7. Aurelia asks herself, “Why did the group identify so completely with Satan, who is doomed to defeat?” [p. 346]. What answers does the novel provide?
8. In his celebrated essay “The American Angle,” Eddie identified the qualities that define the country in 1967 and concluded, “If America failed to change the angle from which it looked at life . . . then the nation was at a moral dead end” [p. 313]. Are these still the salient characteristics of our politics and our culture? In your opinion, has the situation improved or deteriorated over the last forty years?
9. Many of the secrets the characters keep from one another reflect the need (or desire) to protect both their public roles and their private lives. To what extent are they driven by a sense of loyalty—to their families, their causes, their ideals? What does this show about the relationship between individual and social responsibility?
10. In describing his novel and the people in it, Carter said, “Human motive and human weakness interest me, and politics happens to highlight those weaknesses” [Vintage interview]. What does the Council and its convoluted history reveal about the motives that drive people to commit themselves to a radical course of action? Do you think the kind of conspiracy Carter describes is possible?

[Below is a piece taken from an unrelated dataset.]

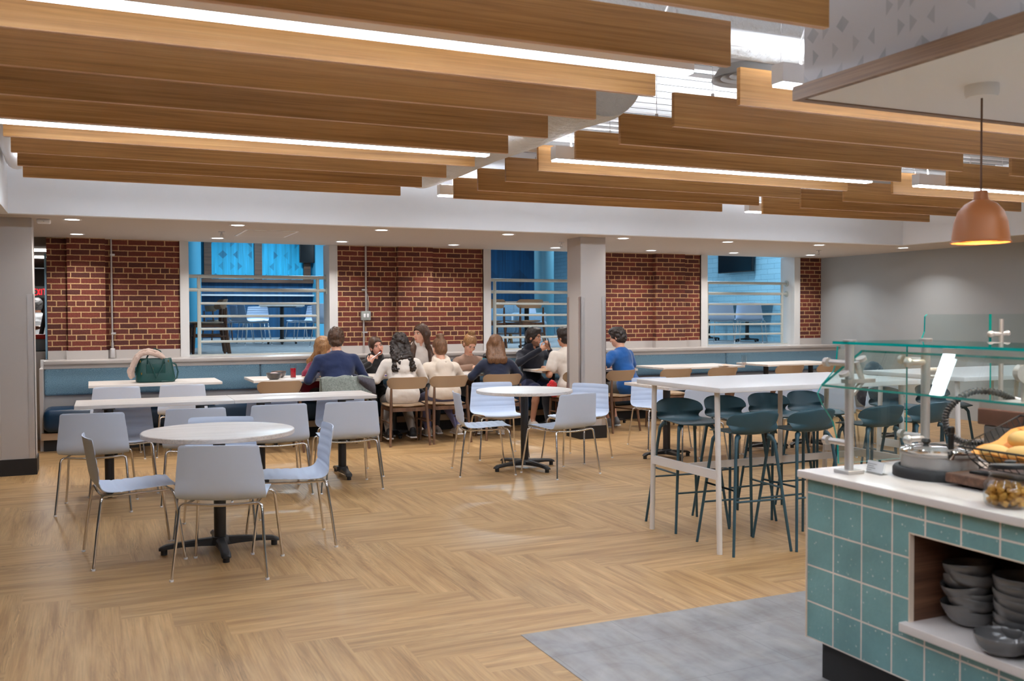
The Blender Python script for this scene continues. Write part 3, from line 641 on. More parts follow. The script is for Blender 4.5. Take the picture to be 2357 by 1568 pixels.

11. Throughout the book, Carter imagines the conversations of prominent people like J. Edgar Hoover [pp. 93–99], Joseph Kennedy [pp. 132–135], and Richard Nixon [pp. 463–469]. Discuss the “legitimacy” of putting words into the mouths of real people. Do their voices conform to your impressions of them? Does Carter capture both the tone and the content of their thoughts in a realistic way or does he distort or exaggerate them to make them relevant to the fictional narrative?
12. Were you familiar with the larger history that forms the background to the novel? Did you discover things you hadn't known before? Are specific events adequately explained and put into context? In the author's note, Carter writes, “I chose to fiddle a bit with history. My only excuse, other than the needs of the narrative, is that I have tried to reorder the decades in a way that does honor to my subjects.” [p. 514]. Does a novelist have an implicit obligation to present an accurate record of the times he is portraying? Do the modifications Carter describes enrich the depth and impact of the book?
13. If you came to Palace Council with prior knowledge of Empyreals from reading Carter's previous novels, did you find yourself using that knowledge as you read? Were the recurrent characters (the Garlands, Aurelia, and Mona Veazie, for example) consistent with your recollections of them? Did this prequel inspire you to read (or reread) Carter's other books?